### The request
Repeat exactly the lines from the start of the material below up to and including the "C = sc.collection" line.

## START Dataset entries

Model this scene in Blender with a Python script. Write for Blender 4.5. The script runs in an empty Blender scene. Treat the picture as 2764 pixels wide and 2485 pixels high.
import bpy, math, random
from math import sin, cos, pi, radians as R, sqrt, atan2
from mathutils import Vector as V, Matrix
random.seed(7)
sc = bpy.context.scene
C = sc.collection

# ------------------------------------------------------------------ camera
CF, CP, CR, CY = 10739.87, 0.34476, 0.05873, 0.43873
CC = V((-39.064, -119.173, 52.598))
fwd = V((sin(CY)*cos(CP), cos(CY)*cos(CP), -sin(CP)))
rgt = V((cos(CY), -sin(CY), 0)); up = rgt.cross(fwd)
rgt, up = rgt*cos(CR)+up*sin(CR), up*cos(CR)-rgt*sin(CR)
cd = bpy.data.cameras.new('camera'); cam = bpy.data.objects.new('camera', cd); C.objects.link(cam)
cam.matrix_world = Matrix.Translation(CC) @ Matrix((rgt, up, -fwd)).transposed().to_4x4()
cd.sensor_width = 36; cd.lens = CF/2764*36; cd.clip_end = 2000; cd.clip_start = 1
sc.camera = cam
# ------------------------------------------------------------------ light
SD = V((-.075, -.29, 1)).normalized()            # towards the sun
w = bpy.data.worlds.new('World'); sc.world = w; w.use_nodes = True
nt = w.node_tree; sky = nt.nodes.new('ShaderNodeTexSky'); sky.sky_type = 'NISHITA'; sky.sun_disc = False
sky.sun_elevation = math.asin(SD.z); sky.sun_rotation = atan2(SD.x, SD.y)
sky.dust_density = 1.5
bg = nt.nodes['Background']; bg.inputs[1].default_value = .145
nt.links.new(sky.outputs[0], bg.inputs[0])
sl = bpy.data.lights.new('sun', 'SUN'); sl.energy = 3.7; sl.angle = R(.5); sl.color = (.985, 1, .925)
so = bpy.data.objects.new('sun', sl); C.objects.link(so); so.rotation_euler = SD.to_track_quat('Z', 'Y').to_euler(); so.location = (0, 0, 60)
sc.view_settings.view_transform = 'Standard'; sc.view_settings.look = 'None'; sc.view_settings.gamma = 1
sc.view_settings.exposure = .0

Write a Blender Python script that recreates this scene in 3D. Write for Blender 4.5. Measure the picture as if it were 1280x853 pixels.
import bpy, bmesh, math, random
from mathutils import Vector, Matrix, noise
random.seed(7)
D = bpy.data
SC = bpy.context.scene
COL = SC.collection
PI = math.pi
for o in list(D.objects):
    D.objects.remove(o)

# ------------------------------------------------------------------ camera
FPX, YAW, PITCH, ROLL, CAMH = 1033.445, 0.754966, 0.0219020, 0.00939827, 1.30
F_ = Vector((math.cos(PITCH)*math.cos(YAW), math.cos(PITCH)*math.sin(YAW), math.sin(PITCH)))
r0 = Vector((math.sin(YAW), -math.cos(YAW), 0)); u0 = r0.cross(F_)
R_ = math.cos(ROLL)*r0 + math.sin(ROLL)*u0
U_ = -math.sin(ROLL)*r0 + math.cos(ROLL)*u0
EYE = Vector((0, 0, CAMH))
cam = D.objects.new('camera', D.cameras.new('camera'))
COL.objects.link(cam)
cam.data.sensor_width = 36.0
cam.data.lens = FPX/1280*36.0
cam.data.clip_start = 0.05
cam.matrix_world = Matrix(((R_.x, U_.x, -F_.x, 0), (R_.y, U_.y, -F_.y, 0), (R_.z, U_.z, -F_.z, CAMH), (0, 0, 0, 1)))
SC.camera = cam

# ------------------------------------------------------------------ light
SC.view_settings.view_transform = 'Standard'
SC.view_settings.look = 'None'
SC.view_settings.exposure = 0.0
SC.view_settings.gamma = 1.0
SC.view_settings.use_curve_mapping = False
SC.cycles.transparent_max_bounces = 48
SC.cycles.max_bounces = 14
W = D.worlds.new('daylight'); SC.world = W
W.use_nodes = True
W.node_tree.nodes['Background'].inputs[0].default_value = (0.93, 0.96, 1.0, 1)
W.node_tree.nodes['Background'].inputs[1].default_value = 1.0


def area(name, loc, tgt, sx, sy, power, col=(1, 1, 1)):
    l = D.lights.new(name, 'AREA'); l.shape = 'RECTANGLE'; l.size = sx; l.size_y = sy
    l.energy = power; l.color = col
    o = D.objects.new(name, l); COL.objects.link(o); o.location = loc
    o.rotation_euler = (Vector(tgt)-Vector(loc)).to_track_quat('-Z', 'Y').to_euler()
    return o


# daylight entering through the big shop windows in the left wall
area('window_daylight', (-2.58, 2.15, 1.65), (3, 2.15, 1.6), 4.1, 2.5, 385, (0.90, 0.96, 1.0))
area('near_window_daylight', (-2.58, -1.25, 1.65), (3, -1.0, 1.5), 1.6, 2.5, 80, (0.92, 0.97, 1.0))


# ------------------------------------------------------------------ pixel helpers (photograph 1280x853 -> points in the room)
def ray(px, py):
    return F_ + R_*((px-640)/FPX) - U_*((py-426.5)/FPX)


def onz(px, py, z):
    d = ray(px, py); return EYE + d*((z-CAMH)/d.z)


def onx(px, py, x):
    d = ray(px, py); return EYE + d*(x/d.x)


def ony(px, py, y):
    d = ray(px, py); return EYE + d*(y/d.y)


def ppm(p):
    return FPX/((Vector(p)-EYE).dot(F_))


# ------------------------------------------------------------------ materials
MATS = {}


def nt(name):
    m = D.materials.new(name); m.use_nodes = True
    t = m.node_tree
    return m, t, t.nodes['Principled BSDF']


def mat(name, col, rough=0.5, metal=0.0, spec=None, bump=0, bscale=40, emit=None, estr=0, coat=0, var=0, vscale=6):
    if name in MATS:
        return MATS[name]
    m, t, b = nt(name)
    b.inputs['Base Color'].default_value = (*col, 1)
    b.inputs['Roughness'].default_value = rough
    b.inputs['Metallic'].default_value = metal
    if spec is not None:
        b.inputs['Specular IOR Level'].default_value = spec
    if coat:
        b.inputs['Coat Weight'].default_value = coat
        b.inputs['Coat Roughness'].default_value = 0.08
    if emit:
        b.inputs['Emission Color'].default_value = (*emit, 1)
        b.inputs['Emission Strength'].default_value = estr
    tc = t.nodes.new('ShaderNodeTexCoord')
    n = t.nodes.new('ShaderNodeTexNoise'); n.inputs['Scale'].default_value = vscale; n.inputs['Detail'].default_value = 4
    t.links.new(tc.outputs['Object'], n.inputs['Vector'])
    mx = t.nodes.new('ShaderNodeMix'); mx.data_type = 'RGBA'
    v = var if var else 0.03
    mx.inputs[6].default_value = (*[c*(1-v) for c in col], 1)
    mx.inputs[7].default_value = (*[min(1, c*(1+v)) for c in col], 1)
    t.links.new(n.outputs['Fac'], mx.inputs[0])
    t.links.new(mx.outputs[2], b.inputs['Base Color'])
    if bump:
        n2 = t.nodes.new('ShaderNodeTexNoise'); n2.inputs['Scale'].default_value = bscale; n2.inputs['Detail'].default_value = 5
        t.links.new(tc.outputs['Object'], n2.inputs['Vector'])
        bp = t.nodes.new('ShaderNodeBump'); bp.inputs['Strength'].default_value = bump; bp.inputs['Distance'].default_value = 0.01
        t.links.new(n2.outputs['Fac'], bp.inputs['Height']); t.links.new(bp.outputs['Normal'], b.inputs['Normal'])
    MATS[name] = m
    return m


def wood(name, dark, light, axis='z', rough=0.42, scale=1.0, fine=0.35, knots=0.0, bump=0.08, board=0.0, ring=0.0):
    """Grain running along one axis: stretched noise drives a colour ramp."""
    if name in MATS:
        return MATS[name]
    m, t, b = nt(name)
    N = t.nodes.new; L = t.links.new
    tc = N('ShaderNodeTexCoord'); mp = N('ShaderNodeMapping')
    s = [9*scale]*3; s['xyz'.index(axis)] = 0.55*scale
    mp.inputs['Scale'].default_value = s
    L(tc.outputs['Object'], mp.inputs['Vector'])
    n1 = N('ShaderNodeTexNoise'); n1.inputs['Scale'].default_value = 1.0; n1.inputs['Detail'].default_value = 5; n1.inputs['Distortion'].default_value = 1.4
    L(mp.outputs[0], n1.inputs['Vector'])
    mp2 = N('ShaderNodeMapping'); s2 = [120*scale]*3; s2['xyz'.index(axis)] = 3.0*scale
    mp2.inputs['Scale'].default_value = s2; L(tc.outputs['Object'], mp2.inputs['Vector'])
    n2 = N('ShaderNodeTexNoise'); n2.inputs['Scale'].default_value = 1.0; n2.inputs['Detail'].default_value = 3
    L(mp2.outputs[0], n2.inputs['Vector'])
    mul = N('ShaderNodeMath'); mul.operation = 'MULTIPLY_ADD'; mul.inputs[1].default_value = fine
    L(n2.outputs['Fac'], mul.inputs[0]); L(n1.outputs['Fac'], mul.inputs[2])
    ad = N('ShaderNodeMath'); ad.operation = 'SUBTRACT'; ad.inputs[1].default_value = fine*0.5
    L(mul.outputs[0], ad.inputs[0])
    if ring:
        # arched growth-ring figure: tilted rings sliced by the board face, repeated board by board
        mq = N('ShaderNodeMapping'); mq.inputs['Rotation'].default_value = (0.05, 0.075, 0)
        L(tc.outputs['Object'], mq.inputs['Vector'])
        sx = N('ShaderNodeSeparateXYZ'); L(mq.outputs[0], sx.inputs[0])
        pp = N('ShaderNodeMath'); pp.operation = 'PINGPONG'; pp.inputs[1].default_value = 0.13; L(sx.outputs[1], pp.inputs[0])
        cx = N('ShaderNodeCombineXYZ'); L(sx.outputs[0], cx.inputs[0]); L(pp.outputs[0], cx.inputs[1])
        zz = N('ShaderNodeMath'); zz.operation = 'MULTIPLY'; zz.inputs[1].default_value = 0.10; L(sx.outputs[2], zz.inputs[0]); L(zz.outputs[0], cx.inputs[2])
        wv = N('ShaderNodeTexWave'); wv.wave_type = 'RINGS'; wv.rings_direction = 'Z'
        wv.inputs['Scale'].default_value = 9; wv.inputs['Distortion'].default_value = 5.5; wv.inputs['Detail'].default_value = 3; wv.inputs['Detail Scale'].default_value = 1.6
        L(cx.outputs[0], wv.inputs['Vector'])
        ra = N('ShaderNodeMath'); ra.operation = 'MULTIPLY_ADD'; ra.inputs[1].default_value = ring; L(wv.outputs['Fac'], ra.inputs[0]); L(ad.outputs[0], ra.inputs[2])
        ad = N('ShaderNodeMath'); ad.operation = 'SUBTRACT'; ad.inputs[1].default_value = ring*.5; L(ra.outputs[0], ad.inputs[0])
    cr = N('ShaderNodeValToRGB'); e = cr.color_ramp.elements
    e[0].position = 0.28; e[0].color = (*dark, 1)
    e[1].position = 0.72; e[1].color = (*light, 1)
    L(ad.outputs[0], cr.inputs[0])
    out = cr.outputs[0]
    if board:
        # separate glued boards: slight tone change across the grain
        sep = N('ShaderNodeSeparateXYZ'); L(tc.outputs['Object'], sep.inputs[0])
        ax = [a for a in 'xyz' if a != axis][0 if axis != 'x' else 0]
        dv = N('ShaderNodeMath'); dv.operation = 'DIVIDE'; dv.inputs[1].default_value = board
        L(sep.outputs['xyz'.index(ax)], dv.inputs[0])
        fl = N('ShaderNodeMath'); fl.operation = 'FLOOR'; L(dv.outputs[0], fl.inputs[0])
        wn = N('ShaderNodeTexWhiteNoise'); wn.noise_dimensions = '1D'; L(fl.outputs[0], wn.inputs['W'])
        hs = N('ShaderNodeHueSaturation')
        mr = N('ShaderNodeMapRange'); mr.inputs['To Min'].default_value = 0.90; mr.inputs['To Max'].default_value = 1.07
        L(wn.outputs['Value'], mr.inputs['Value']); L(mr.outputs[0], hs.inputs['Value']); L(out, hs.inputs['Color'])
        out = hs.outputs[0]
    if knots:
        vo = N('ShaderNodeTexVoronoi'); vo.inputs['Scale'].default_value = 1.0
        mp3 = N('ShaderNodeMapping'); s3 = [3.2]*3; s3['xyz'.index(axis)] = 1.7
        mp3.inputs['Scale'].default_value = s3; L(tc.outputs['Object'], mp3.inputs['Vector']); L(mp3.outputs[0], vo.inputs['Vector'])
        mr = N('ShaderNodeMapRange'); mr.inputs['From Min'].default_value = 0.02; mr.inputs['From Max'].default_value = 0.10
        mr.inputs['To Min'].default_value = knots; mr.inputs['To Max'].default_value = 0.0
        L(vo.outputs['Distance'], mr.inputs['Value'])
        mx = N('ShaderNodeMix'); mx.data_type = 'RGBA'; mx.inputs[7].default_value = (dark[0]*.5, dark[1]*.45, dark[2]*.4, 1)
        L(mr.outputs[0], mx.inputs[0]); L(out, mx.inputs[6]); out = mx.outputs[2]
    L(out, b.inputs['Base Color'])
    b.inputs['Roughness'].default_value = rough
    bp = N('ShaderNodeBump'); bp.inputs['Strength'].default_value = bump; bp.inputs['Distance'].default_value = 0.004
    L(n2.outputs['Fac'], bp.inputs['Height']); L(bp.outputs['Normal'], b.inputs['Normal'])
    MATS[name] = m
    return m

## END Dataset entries

### Exercise output
Model this scene in Blender with a Python script. Write for Blender 4.5. The script runs in an empty Blender scene. Treat the picture as 2764 pixels wide and 2485 pixels high.
import bpy, math, random
from math import sin, cos, pi, radians as R, sqrt, atan2
from mathutils import Vector as V, Matrix
random.seed(7)
sc = bpy.context.scene
C = sc.collection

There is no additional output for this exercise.